Ein Klassiker kommt erneut auf den Markt
Doch vielen fällt es zu schwer, das Mobilfunkgerät aus der Hand zu legen. Außerdem möchte oder kann man vielleicht nicht auf telefonische Erreichbarkeit verzichten. Die Lösung: ein Steinzeit-Handy, das nichts anderes kann als Anrufen, Kurznachrichten schreiben und vielleicht den Wecker stellen. Das Comeback der „alten Knochen“ rollt an. Wer noch ein altes Nokia, Motorola oder Siemens-Handy mit Schwarz-Weiß-Display besitzt, ist jetzt ganz weit vorne. Hartnäckige Smartphone-Verweigerer, bis gestern noch mit Augenrollen als schrullige Kauze verlacht, sind plötzlich Vorreiter und -bilder. Mobiltelefone, die buchstäblich nichts weiter sind als eben das, avancieren vom Elektroschrott zum gesuchten It-Piece.
In den USA ist die Rückkehr der Mobilfunk-Oldtimer schon eine Bewegung. Die „Dumbphones“, also „dumme Telefone“ ohne Kamera, Apps, soziale Medien und Wisch-Bildschirm, erzielen Höchstpreise. Nach ihren Motiven befragt, erzählen Nutzer, daß sie mit dem guten alten Handy ihre Smartphone- und Social-Media-Sucht erfolgreich bekämpft haben und sich glücklich befreit fühlen von der zeitfressenden Dauerablenkung. Die begeisterten Stimmen kommen von Jugendlichen mit Online-Depression, Eltern, die ihre Aufmerksamkeit endlich wieder ihren Kindern widmen, und Senioren, die mit den vielen Anwendungen überfordert waren.
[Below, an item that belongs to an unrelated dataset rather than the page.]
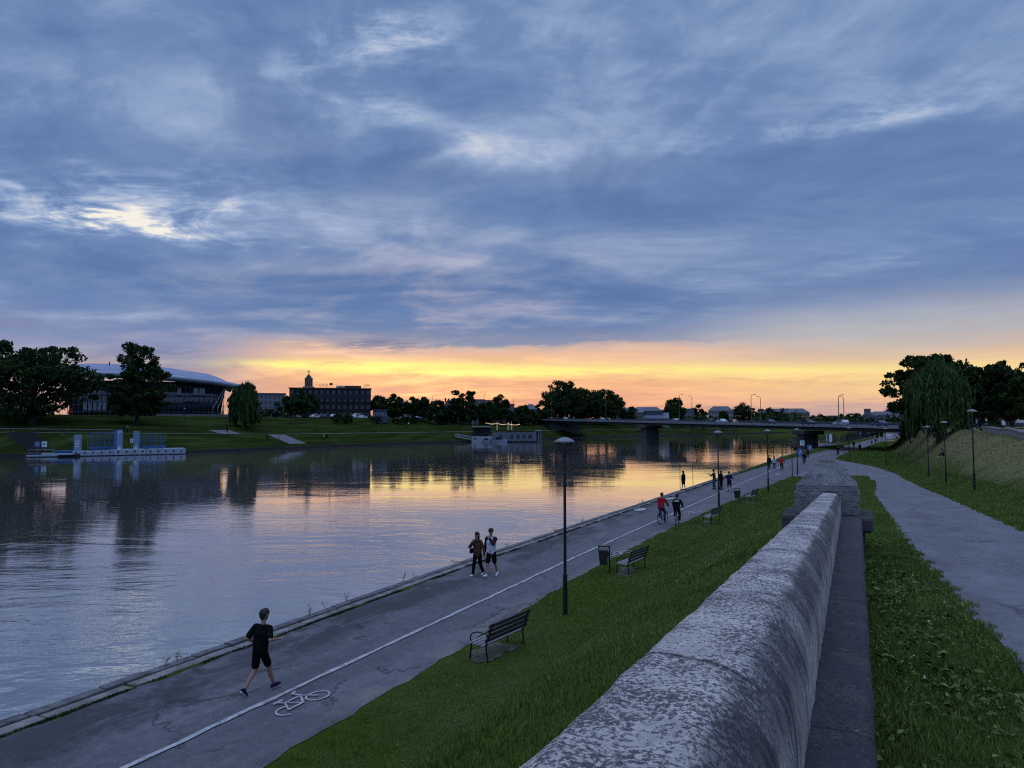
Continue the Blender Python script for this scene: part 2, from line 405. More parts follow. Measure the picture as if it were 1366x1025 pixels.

Wer kein Antik-Mobiltelefon mehr in der Schublade hat, muß nicht verzweifeln: Erste Händler haben schon reagiert und bieten einfache Handys mit Rudimentärfunktionen an. Der Hersteller „Light Phone“ präsentiert ein Modell, das aussieht wie ein Taschenrechner aus den 1980ern. Das Gerät bietet Telefon, SMS-Dienst, Navi, Kalenderfunktionen und die Möglichkeit, Musik oder Podcasts abzuspielen. Soziale Medien und Streaming-Apps sind nicht verfügbar. Schlafstörungen durch nächtelanges Youtube-Gucken sind damit passé.
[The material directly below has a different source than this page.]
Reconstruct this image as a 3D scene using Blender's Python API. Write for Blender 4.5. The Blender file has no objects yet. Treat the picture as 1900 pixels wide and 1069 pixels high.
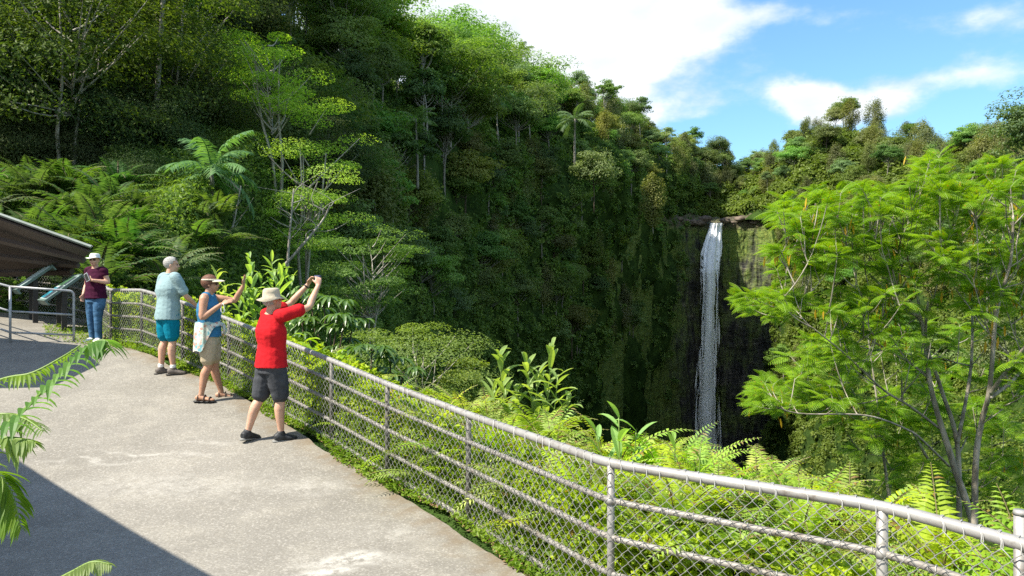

Apple und Samsung müssen die neue Weniger-ist-mehr-Philosophie nicht fürchten, aber Nokia hat die Zeichen der Zeit erkannt und ein Vierteljahrhundert nach seinem Erscheinen das legendäre Modell 3210 neu auf den Markt gebracht. „Nimm Likes, Shares und Kommentare weg und was bleibt, sind Gespräche mit Menschen, die Dir am wichtigsten sind“, schreiben die finnischen Hersteller und treffen damit den Nagel auf den Kopf.
Das Remake sieht aus wie der Klassiker und punktet neben der reduzierten Technologie vor allem mit der schon legendären Akku-Laufzeit. Als kleiner Nostalgie-Gag wurde das kultige Spiel „Snake“ vorinstalliert. 5G unterstützt das neue/alte 3210 nicht. Dafür kommt es mit einer Kamera daher, die auch modernen Ansprüchen genügt (mit LED-Blitz). Das Nokia 3210 2024 ist für 80 Euro zu haben.